一言で言うと、密着から切り離しに変えたということです。息子が自らを癒すためには自由にしなければならない。親の呪縛から解放することが一番大切な償いである、とやっと気づいたということです。
親を心配する息子
結婚願望のまるでなかった息子が30歳になる直前、やっと結婚することになりました。しかし息子は、結婚しても私たち夫婦といっしょに住もうか、それとも親とは別に住もうかと悩んでいることが分かりました。私はこの機会を逃がしてはならないと思い、別に住もうと息子に提案しましたが、何か返事がおかしいのです。
結婚式の一ヶ月前に、たまたま、なだ・いなだ先生が高知にやってきましたので、私は先生をホテルに訪ねてメッセージをお願いしたところ、快諾してもらいました。私と息子の関係をある程度先生は知っていましたので、メッセージの内容について注文することはありませんでした。
結婚披露宴が始まる直前、司会者である息子の友人が、なだ先生のメッセージを持って私のところへ来ると、「お父さん、いくら何でもこんな物を披露してもいいんですか」と顔色を変えていました。ちょっと見たところ、私が考えていたことがそのまま書いてありました。
メッセージの中味はと言いますと、「今日の結婚式を契機に親父を放ってしまえ。今日から自分たち夫婦の幸せだけを考えて生きていくのが親孝行だ」でした。息子は結婚後すぐ、嫁と一緒に私の家を出て行きました。なだ先生に背中を押されてやっと決断したということです。
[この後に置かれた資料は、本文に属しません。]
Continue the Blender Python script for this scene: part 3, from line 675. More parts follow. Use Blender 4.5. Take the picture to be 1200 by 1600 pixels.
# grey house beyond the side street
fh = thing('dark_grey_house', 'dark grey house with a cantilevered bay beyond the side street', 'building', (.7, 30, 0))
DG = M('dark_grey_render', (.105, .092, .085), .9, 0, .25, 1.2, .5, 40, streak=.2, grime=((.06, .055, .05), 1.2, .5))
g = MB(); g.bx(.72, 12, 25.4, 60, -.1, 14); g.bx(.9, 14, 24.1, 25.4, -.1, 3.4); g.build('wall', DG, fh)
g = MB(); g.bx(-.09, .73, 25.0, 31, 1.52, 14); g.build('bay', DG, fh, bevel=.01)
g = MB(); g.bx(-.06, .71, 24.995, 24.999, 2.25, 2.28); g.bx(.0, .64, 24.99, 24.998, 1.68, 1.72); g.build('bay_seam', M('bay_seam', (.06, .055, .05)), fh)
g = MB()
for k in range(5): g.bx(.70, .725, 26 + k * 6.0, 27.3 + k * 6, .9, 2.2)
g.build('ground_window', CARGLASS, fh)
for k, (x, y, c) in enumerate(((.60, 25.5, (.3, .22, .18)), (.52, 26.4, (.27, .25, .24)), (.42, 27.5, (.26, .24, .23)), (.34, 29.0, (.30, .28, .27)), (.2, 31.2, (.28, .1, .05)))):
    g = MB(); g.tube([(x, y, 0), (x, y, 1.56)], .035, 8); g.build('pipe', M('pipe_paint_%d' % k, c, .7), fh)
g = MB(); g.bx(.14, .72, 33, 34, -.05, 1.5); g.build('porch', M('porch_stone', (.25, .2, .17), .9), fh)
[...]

しかも嫁が地元の医大に勤めていたので大学の官舎に住むことになり、私は一人息子を養子に出したような気分になりましたが、それでも本当に嬉しかった。AC概念をあらかじめ妻に説明してありましたので、妻も別居に納得していたものの、手塩にかけて育てた一人息子だけに寂しそうでした。
息子は息子の人生を
私の息子は、アメリカの専門家たちの言う通りの典型的な第一子型ACで、両親の関係を取り持ち、一家の大黒柱的存在である、いわゆるファミリーヒーロータイプでしたので、親から切り離すことが最高の償いでした。
しかし、一方では子供に優しくして、いくら甘えても受け止めてもらえる親であることを見せなければならない償い方もあります。つまり様々な償い方があると思いますが、要は子供が自分の意志で自由に生きられるように仕向けるのが償いだと信じています。